MELANCHOLY and the infinite sadness of fashion
My friend Christian Weber, who in his own right has made a mark on fashion photography, sent me the recent Margiela campaign photos of Miley Cyrus from Paolo Roversi. I hadn’t looked at Roversi’s images in some time; I was immediately taken by the dream-like haze of darkness he creates. His deliberate occlusion of detail and familiarity to effect of something painterly and even otherworldly. Indeed, I was reminded of his exceptionalism, especially the way his precision with light masquerades as randomness. The images, in their intense patchwork of light and shadow, had me thinking broadly about the role of melancholy in fashion photography and how this affect becomes a mirror for fashion’s own interest in loss and ephemera.
In these new images—the brand’s first flirtation with celebrity—Cyrus appears like an apparition. She glows, spotted by light and coated in translucent body paint that echoes the Tabi boot. As a subject she is vulnerable and real, yet the atmosphere into which Roversi paints her is unreal. A subtle doubling occurs: at times it is difficult to know where Cyrus ends and the visual effects begin. Roversi’s gloom is undeniably beautiful, but his darkness—like much of fashion photography—often works as a shorthand for melancholy. Here, though, it suggests something more: fashion’s complicity with decay, resting quite literally in the shadow of its subjects. Roversi presses further, closer to memory. The dreamlike quality familiar to his work tips here toward nightmare, Cyrus’s pallid skin edging into horror.
And what is the nightmare of the fashion industry? Perhaps it is an awareness of its own ephemerality—as if it and its operators (photographers most certainly included) are conscious of the temporariness underpinning each piece, each season, each look. The lifecycle germane to fashion becomes a kind of memento mori of commerce. I wonder if in Roversi’s images he is hinting toward this truth.
Looking beyond Roversi, I see a similar attention to melancholy in the pictures of Sarah Moon, whose images—especially the 8x10s with their slow, awkward shutters—feel more fragile, more proximal to erasure than Roversi’s. At times her subjects feel accidental, like people having stumbled upon an impressionist’s scene, mid stroke. Though Moon’s images have less visual heft, less clarity, they carry the same semiological weight in their appointment of (and perhaps invention of) these fashion cues.
I love her pictures. I love how the blur, as in her work for Dior, feels memorial. It targets a different kind of psychology than Roversi’s does. The Dior afternoon dress, for example, in full blur, regards the gown not as a precious fashion object so much as a notion. Mélancolie, the French cognate, resounds in her pictures. Her work somehow reminds me of Nicholas Alan Cope’s photographs for the Met, which, in their precision, read almost as a response to Moon’s fragile, technologically limited style. Dior himself once described fabric as “the sole vehicle of our dreams.” Moon, perhaps inadvertently through the medium’s limitations in the ’40s and her orientation toward the memorial, enacted this vision.
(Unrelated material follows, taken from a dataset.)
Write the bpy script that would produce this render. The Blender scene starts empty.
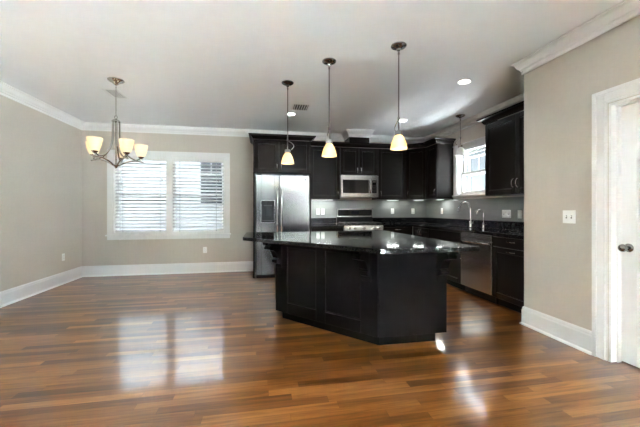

Barbara Tuberville, Circa 1980
Rasus weng Karlsen, Circa 2020
This preoccupation with decay and lifecycle had me thinking also about Deborah Turbeville’s Polaroids. Outside of her fashion work, Turbeville created a series of experimental snapshots that referenced her commercial images while attempting to create a new language altogether. The very technical aspects of the project relate to this discussion of melancholy: she scratched and distressed the Polaroid’s surface to uncanny effect. What emerged was a language of accident, but also of time. These interventions foregrounded the chemical fragility of the photograph itself—its decay folded into fashion’s own ephemerality.
Today, melancholy often appears as pastiche. Fashion marketing has become a referential machine of familiar ideas—ruined interiors, brooding models, dark light—progressing a language of mourning which the above artists have been honing for decades. That sadness and despair cling so naturally to the industry has everything to do with what we all feel any time a jacket seems senselessly tired in our closet; a sense that desire and accumulation are wrapped in the same fabric as decay. Indeed what Roversi’s light, what Moon’s color and Tuberville’s chemical manipulation reveal is not only subject wrapped in luxurious material, but an absence. Barthes sees this absence in his critiques of fashion and photography; his, “spectacle of absence.”
What’s interesting is that this mood is no longer the cool rejection of smiling faces and happy people; it has become their symmetrical alternative, every bit as conventional. If joy once looked naïve, melancholy is now rote. Both function as pre-scripted poses in fashion’s system of signs, shaping the mythology of the consumer. That is, different expressions of the same awareness that beauty, in this industry, is always already vanishing.